The Glob call picks up any C code in that directory. This is a bit naughty, as
the real code contents is defined in the Android.mk
file inside the module.
Setting the CPPPATH to android/native_app_glue
is another slight compromise,
since again the real "export path" is described in Android.mk.
Adding -llog to the list of link flags is also an assumption based on inspection of the Android.mk file.
In future versions of this tool, I am toying with adding an NdkImportModule feature to automate the above snippet.
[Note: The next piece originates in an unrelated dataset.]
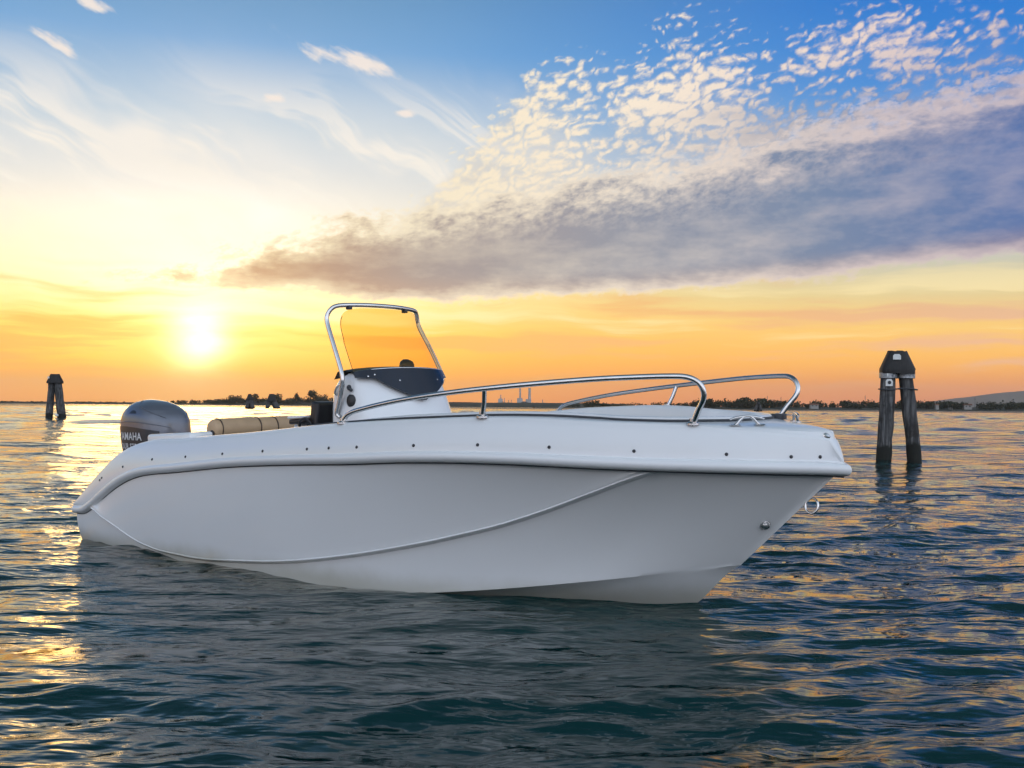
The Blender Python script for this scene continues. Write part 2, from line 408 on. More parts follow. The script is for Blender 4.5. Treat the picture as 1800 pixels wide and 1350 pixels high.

I've had no need for this yet though, so it isn't high priority.
The following environment variables or SCons Variables
are used to control the build:
- ANDROID_KEY_STORE: Android keystore
- ANDROID_KEY_NAME: Android keyname
- ANDROID_NDK: Android NDK path
- ANDROID_SDK: Android SDK path
The NDK/SDK paths are hopefully obvious. The key store and key name are used to create the final signed release. Without these being set, a debug build is created using the debug key. See the official documentation for more details. To create a release build with your keys in 'my-release-key.keystore' and the key to be used 'alias_name', you would run the following:
scons ANDROID_KEY_STORE=my-release-key.keystore ANDROID_KEY_NAME=alias_name
This assumes you are using SCons's Variables
API to keep track of options.
An install
target is added which will run adb install
for your generated
APK file. This means to install on the device, just run:
scons install
If no changes have been made since the last install, nothing is installed.
Not requiring an Android.mk file for NDK builds gives tighter dependency
tracking and less spurious rebuilds. However Android's ndk-build
has a great
deal of features to cover and creating a suitable SCons API is time consuming,
error prone and can become obsolete or broken between NDK releases.
There is no way to create an Android library project, only applications.
Only compilation on Linux has been tested.